O sistema político, do Presidente da República ao Parlamento, viveu sempre bem com todas as divergências, porque a convergência era o Regime e há linhas vermelhas que não se atravessam quando o Regime une todas as forças políticas.
Em Portugal, até “ontem”, era estranho um discurso intrainstitucional que apelasse diretamente ao “povo” em contraposição a uma “elite” transformada nos “outros”, isto é, nos “políticos”, discurso de clivagem antirregime que dá pelo nome de populismo.
É verdade que aqui e ali apareceu quem ensaiasse o método, mas nunca tinha acontecido, até à eleição para a Assembleia da República de um Deputado do Chega, o triunfo eleitoral de uma direita extremista e populista, que, para além de um programa eleitoral insano de destruição do Estado social, aposta na exploração das frustrações sociais legítimas culpando a democracia, isto é, o Parlamento, os Deputados, a tal “elite” transformada nos “outros”, gente que “não serve para nada”.
A reação a esta novidade no nosso sistema político parece uma reação de pânico, escrevia.
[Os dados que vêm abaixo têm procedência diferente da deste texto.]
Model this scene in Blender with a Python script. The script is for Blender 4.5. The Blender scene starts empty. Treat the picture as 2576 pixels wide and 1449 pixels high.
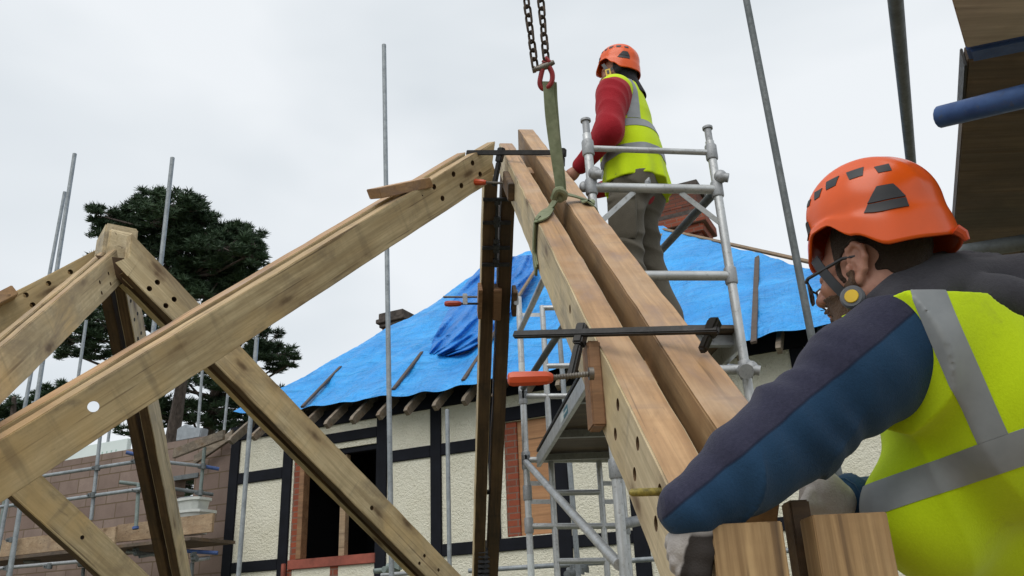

Esperar-se-ia dos democratas, de todos os democratas, da esquerda à direita, que o combate ao fenómeno passasse pela afirmação corajosa do Regime que sempre nos uniu.
Esperar-se-ia que perto ou longe de qualquer ato eleitoral não houvesse democrata que perdesse a oportunidade do púlpito para dizer da República, do Estado de direito, da Democracia representativa, de quantos tombaram para que homens e mulheres pudessem votar e ser eleitos Deputados em nome do Povo, naquela casa nossa, o Parlamento, onde não há a distância da elite, mas a proximidade radiosa da representação. Esperar-se-ia muito, tudo, de quem pode dizer da dignidade dos cargos políticos, sem medo, sem tibiezas.
O pânico-ai-o-que-é-que-faço instalou-se e os candidatos à liderança do PSD suavizam André Ventura admitindo alianças com o Chega, o mesmo acontecendo na corrida à liderança para o CDS.Mais grave, porém, é ouvir Marcelo Rebelo de Sousa, na abertura do ano judicial, esquecer-se da tal oportunidade do púlpito.
O Presidente da República – desejoso por alcançar o melhor resultado da histórica nas próximas eleições presidenciais – dobrou-se perante a “justíssima” alteração remuneratória dos magistrados na anterior legislatura, falando da sua “função social”, em contraposição à remuneração dos titulares dos cargos políticos, que teriam de esperar (não diz até quando, claro).
A gravidade está na contraposição, evidentemente. Marcelo faz isto por pura cedência ao populismo, à tal perspetiva dos políticos como “os outros”, no sentido pejorativo. Não lhes consegue, de resto, encontrar uma função nobre, social, como encontra para os magistrados, dispondo-se a flagelar a classe para cujo ódio contribui ao explicar que é ótimo que um magistrado ganhe mais do que um primeiro-ministro. Aos políticos cabe uma função sacrificial, de exemplo e, agora, de saco de pancada.
É natural, neste concurso de pânico em que muitos dançam na lama do Chega, que não se tenha feito ouvir as palavras certas, na mesma ocasião de Ferro Rodrigues, nomeadamente quando afirmou o seguinte: “precisamos todos de estar alerta face às tendências as mais das vezes inorgânicas e difusas que desprezam o valor de uma pedagogia institucional exigente para a substituir por retóricas que fazendo tábua rasa da natureza das instituições e da sua razão de ser apostam no imediatismo do estado espetáculo e no decisionismo de circunstância”.
Dá trabalho e requer firmeza seguir o conselho do Presidente da Assembleia da República, mas é assim que se defende o Regime.
Andar na lama com o Chega em busca de dividendos eleitorais tem, de resto, o custo evidente que deveria ocorrer a Marcelo: as pessoas preferem sempre o original à cópia.